_WHAT THE EXERCISE ASKS_
Retype exactly the lines from the line containing "Write a Blender" through the line containing "C = sc.collection", both included, and nothing more; skip the pictures.

_SUPPLIED MATERIAL_
▶

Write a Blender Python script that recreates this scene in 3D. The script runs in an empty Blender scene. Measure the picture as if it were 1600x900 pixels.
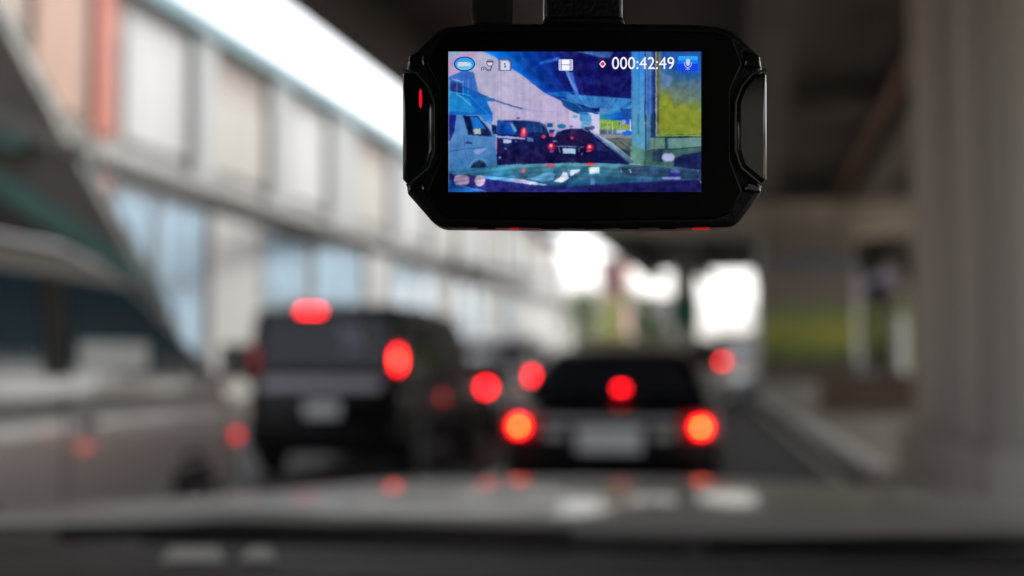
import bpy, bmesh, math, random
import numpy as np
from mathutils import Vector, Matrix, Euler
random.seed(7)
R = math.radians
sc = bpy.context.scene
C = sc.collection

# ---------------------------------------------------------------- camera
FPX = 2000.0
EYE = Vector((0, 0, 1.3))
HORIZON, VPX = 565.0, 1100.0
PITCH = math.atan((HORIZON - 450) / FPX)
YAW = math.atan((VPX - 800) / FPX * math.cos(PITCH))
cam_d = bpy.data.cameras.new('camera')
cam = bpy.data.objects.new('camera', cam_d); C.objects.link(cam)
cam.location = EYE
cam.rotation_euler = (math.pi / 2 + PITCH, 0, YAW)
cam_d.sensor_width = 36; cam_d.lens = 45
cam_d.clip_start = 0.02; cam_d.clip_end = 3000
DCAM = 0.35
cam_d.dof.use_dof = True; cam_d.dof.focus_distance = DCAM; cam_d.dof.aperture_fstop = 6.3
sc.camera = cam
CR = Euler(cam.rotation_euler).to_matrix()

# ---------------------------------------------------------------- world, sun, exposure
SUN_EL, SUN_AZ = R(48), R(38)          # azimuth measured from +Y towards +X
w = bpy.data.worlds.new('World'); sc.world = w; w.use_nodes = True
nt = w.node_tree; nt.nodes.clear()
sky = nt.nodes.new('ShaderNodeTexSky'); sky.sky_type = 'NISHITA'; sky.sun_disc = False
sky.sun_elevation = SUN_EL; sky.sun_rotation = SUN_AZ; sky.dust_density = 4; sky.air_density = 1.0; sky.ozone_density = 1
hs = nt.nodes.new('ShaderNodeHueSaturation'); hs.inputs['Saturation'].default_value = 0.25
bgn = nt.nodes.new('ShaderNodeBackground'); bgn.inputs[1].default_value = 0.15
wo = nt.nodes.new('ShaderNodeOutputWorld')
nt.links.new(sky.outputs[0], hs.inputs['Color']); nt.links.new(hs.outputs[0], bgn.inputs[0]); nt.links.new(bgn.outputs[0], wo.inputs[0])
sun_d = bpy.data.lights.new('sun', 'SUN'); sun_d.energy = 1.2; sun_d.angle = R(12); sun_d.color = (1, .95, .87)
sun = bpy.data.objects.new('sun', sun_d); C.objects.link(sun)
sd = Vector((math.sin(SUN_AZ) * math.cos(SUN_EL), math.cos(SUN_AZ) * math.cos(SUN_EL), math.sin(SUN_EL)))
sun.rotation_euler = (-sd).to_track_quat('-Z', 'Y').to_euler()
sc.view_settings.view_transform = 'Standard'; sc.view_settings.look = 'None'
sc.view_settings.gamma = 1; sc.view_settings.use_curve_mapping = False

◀
▶

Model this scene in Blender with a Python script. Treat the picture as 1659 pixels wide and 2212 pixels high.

◀

_RESULT_
Write a Blender Python script that recreates this scene in 3D. The script runs in an empty Blender scene. Measure the picture as if it were 1600x900 pixels.
import bpy, bmesh, math, random
import numpy as np
from mathutils import Vector, Matrix, Euler
random.seed(7)
R = math.radians
sc = bpy.context.scene
C = sc.collection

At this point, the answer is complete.